Diamond is the hardest and most widely used of the hard and superhard materials, which together represent an annual market in the multibillions of pounds.
In 1989, a C3N4 carbon nitride with a greater hardness than diamond was predicted theoretically and has now, at last, been experimentally synthesised.
Application
Development Status
Engaging with suppliers to develop scale-up
IP Status
Priority patent application was filed
Opportunity
There has long been a gap in the superhard materials market for a solid which could match the hardness of diamond (~90 GPa) but also improve on some of the issues encountered with the use of diamond, such as its large indirect bandgap and chemical reactivity with iron.
The next hardest material, cubic boron nitride (c-BN, hardness ~60 GPa), while not suffering from the same issues, is significantly softer than diamond.

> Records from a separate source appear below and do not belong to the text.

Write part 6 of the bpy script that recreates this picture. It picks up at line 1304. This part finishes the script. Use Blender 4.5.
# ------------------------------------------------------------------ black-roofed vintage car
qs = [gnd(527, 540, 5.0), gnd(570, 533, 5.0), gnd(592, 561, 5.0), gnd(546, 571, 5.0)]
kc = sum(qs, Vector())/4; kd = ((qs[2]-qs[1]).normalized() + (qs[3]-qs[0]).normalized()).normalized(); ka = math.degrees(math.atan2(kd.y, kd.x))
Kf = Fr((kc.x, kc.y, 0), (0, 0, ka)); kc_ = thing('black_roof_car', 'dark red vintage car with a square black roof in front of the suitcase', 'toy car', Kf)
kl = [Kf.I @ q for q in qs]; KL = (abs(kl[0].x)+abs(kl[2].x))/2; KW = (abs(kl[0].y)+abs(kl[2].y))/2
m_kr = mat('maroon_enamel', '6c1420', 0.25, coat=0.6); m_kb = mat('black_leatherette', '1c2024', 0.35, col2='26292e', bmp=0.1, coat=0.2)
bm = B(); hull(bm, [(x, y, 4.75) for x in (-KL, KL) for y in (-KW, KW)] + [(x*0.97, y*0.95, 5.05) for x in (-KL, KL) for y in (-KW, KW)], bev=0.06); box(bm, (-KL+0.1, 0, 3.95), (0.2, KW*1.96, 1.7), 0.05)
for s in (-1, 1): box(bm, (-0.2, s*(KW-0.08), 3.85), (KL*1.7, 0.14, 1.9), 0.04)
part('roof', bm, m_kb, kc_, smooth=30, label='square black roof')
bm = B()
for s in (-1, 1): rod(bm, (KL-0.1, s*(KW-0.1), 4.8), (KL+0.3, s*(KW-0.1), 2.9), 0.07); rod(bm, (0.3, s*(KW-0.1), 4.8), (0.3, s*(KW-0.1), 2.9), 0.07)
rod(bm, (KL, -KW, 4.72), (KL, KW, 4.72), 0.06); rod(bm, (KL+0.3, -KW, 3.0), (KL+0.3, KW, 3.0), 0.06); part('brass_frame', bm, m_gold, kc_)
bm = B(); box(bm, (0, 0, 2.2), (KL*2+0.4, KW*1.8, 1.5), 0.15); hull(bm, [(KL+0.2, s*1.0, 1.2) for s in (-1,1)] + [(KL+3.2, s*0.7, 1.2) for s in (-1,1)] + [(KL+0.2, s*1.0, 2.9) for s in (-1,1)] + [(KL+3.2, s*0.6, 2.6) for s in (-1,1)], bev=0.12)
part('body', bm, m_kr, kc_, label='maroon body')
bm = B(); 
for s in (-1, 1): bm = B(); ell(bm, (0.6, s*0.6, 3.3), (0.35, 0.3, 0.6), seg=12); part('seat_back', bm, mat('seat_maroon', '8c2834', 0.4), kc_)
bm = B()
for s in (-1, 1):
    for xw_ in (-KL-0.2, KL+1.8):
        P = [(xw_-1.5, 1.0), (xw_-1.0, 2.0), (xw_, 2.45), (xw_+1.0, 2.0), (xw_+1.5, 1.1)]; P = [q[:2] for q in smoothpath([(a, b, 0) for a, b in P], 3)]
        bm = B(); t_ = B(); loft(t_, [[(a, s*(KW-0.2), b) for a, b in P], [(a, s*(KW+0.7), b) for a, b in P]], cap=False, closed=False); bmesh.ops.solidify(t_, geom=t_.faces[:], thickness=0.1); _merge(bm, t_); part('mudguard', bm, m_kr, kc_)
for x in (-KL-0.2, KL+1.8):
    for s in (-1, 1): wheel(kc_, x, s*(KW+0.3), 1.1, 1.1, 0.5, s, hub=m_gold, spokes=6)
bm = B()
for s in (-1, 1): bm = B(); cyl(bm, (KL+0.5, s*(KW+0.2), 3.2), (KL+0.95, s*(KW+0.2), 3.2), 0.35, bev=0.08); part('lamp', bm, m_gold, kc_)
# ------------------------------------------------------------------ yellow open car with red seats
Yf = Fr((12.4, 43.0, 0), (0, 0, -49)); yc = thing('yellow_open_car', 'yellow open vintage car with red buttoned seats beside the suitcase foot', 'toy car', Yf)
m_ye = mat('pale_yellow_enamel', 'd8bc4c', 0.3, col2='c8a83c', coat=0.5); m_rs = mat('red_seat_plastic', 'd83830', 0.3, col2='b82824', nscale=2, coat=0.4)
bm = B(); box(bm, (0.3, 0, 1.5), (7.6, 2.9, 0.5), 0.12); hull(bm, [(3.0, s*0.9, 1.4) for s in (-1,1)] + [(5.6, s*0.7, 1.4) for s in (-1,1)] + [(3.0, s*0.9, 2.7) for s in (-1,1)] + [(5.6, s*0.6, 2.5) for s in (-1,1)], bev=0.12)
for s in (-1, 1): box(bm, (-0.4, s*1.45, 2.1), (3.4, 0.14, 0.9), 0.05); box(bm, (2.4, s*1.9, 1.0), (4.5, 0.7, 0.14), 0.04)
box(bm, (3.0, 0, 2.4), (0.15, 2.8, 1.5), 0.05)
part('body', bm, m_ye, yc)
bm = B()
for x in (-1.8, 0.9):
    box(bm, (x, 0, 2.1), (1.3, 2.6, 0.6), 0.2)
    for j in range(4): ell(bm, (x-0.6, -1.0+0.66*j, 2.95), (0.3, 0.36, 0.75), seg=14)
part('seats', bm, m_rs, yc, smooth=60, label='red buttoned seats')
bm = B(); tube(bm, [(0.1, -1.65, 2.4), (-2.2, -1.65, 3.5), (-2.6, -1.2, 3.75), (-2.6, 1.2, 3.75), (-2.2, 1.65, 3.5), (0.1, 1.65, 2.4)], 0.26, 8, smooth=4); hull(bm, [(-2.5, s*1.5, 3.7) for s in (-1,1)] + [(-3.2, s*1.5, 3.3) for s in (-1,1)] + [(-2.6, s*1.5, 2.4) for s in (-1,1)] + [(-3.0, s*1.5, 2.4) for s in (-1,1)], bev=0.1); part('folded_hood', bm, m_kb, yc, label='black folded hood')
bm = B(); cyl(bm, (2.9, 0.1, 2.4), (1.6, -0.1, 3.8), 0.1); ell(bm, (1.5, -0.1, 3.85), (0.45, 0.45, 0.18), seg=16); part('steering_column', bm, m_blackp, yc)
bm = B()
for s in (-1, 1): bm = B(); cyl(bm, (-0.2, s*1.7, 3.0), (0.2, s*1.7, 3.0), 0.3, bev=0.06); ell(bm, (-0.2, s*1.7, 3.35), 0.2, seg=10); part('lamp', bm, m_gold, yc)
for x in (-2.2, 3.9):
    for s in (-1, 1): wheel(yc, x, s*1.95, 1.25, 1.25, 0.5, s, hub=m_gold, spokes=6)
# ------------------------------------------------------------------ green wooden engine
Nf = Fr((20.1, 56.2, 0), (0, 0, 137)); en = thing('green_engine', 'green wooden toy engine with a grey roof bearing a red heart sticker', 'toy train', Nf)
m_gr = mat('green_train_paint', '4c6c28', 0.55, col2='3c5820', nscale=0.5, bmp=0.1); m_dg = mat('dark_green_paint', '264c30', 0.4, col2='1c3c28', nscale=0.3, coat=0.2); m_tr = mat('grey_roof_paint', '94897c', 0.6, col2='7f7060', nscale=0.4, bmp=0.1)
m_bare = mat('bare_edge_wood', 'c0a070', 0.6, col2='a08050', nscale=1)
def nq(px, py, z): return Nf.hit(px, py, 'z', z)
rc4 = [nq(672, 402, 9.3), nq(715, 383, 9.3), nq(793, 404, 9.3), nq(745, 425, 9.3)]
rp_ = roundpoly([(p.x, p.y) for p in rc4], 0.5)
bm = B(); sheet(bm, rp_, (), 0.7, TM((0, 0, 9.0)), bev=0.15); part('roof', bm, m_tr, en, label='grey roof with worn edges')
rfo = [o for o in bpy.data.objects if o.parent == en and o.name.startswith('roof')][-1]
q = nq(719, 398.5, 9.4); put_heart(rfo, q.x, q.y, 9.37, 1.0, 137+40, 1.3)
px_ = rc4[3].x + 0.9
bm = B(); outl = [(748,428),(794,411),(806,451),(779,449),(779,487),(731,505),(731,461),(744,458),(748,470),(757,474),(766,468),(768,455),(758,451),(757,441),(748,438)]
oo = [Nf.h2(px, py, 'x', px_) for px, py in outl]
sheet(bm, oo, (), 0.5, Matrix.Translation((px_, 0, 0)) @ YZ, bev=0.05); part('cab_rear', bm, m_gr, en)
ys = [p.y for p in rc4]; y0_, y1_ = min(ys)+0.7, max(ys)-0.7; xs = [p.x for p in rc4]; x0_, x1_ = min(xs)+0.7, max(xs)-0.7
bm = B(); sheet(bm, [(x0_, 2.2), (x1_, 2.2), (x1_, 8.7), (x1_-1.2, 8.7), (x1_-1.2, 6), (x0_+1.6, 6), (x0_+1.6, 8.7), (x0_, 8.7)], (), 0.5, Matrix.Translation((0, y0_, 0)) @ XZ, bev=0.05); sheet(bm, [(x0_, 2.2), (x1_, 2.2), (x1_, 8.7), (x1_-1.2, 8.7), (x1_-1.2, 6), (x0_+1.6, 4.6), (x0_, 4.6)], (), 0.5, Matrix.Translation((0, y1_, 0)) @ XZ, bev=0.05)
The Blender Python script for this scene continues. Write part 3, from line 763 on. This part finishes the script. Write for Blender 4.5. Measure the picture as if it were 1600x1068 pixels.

This novel carbon nitride solves these problems, with a predicted hardness between 77 and 87GPa, no chemical reactivity with iron and a smaller bandgap.
Technology
This novel carbon nitride, oP28-C3N4, has been recovered to ambient pressure and temperature and demonstrated a bulk modulus above 300 GPa, making it ultra-incompressible. While the hardness has not yet been measured experimentally, theoretical predictions, as well as the combination of its experimentally measured crystal structure and bulk modulus, strongly suggest that oP28-C3N4 will also be superhard, within 10% of the hardness of diamond. It is composed of corner-sharing CN4 tetrahedra and has been shown to be stable in air over a timescale of months.